Apabila dikaitkan dengan teori hukum responsif, tujuan dan pedoman pemidanaan di dalam UU KUHP secara eksplisit mendorong hakim untuk lebih mempunyai kepekaan sosial terhadap perkara yang ditanganinya bukan hanya mengandalkan logika dan aturan saja (logic and rules).[6] Hal ini bisa dilihat di dalam UU KUHP bahwa tujuan pemidanaan bukan saja memberikan efek jera namun juga memulihkan keseimbangan dan melindungi masyarakat. Di dalam pedoman pemidanaan juga sama tidak hanya keadaan pelaku saja yang dipertimbangkan namun juga keadaan korban dan masyarakat harus dipertimbangkan oleh hakim agar pertimbangan hakim di dalam putusan lebih holistik dan komperhensif.
Kesimpulan
Secara normatif, aturan mengenai tujuan dan pedoman pemidanaan di dalam UU KUHP mendorong hakim untuk lebih akuntabel dalam membuat putusan di dalam suatu perkara pidana. Selain itu, secara substansi aturan mengenai tujuan dan pedoman pemidanaan sudah sesuai dengan teori hukum responsif yang dikemukakan oleh Nonet-Selznick. Hal ini dikarenakan tujuan dan pedoman pemidanaan di dalam UU KUHP membuat hakim untuk lebih mempunyai kepekaan sosial terhadap perkara yang ditanganinya bukan hanya mengandalkan logika dan aturan semata.
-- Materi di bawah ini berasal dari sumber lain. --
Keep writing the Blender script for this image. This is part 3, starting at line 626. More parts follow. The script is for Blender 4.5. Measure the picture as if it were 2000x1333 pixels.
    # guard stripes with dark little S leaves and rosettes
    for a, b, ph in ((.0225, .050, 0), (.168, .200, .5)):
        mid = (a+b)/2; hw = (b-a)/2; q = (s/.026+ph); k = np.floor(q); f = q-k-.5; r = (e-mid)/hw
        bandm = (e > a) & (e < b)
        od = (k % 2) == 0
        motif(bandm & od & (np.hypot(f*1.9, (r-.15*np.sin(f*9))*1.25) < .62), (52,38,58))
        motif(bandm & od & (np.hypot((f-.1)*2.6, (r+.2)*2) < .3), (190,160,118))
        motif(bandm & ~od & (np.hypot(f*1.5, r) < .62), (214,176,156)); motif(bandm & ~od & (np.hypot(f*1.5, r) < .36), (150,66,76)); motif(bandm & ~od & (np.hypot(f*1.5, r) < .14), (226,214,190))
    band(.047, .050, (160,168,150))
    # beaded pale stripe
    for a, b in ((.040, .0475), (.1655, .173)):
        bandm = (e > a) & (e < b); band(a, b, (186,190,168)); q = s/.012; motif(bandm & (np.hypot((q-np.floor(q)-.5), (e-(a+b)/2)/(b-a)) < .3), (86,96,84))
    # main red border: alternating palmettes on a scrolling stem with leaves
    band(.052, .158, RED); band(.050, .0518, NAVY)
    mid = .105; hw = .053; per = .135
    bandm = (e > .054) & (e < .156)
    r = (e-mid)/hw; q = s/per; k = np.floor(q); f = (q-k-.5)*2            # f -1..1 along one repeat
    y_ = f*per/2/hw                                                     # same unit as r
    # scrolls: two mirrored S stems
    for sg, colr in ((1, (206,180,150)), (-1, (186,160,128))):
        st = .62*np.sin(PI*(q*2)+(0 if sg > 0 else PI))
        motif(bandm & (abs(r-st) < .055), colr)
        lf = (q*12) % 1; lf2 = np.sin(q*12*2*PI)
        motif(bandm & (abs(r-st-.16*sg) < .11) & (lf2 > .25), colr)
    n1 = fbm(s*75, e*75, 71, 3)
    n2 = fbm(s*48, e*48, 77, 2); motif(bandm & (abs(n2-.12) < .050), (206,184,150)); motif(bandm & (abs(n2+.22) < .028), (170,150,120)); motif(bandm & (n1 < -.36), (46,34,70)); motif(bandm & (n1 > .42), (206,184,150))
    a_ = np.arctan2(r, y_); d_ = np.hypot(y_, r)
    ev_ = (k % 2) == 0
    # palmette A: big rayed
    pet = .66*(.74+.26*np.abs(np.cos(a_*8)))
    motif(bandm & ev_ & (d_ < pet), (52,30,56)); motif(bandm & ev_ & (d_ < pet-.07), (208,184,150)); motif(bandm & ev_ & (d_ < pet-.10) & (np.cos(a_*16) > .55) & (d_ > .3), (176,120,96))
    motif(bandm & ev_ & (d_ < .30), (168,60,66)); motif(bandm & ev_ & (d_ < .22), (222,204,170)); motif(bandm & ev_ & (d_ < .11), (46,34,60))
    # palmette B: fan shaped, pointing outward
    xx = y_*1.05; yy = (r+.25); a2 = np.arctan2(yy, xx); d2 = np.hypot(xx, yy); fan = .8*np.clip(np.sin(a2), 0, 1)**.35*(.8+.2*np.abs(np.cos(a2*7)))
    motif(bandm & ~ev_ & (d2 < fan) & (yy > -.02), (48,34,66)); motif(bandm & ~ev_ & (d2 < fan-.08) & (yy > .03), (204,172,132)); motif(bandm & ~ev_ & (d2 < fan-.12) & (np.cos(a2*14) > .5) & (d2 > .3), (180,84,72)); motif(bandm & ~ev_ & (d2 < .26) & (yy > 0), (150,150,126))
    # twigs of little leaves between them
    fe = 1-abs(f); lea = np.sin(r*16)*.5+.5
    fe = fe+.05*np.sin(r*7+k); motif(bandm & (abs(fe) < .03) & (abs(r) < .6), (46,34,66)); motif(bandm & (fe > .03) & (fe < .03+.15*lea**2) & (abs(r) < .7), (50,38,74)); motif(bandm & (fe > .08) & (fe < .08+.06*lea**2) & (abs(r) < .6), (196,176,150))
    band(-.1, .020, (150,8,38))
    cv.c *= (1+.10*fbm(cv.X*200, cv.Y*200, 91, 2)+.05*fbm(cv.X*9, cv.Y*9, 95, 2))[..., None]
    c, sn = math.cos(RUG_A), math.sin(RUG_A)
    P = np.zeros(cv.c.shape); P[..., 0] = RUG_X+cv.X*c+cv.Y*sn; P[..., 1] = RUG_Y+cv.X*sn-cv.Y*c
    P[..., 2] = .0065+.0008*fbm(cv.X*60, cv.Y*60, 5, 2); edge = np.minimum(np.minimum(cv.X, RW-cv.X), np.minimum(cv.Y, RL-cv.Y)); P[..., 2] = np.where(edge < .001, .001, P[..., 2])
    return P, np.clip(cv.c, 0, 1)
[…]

[1] M. Sartika, “Kedudukan Putusan Pengadilan Yang sudah berkekuatan Hukum Tetap Dalam Pembatalan Sertifikat Hak Atas Tanah,” Jurnal Sosial Humaniora Sigli, vol. 2, no. 1, pp. 71–78, Jan. 2020. doi:10.47647/jsh.v2i1.138
[2] Indonesia, Undang-Undang Republik Indonesia Nomor 8 Tahun 1981 tentang Hukum Acara Pidana, UU No. 8 Tahun 1981, Lembaran Negara Republik Indonesia Nomor 76
[3] Indonesia, Undang-Undang Republik Indonesia Nomor 1 Tahun 2023 tentang Kitab Undang-Undang Hukum Pidana, UU No. 1 Tahun 2023, Lembaran Negara Republik Indonesia Tahun 2023 Nomor 1
[4] Indonesia, Undang-Undang Republik Indonesia Nomor 1 Tahun 2023 tentang Kitab Undang-Undang Hukum Pidana, UU No. 1 Tahun 2023, Lembaran Negara Republik Indonesia Tahun 2023 Nomor 1
[5] Arianto, Henry. "Hukum Responsif dan Penegakan Hukum di Indonesia." Lex Jurnalica, vol. 7, no. 2, 2010.
[6] Arianto, Henry. "Hukum Responsif dan Penegakan Hukum di Indonesia." Lex Jurnalica, vol. 7, no. 2, 2010.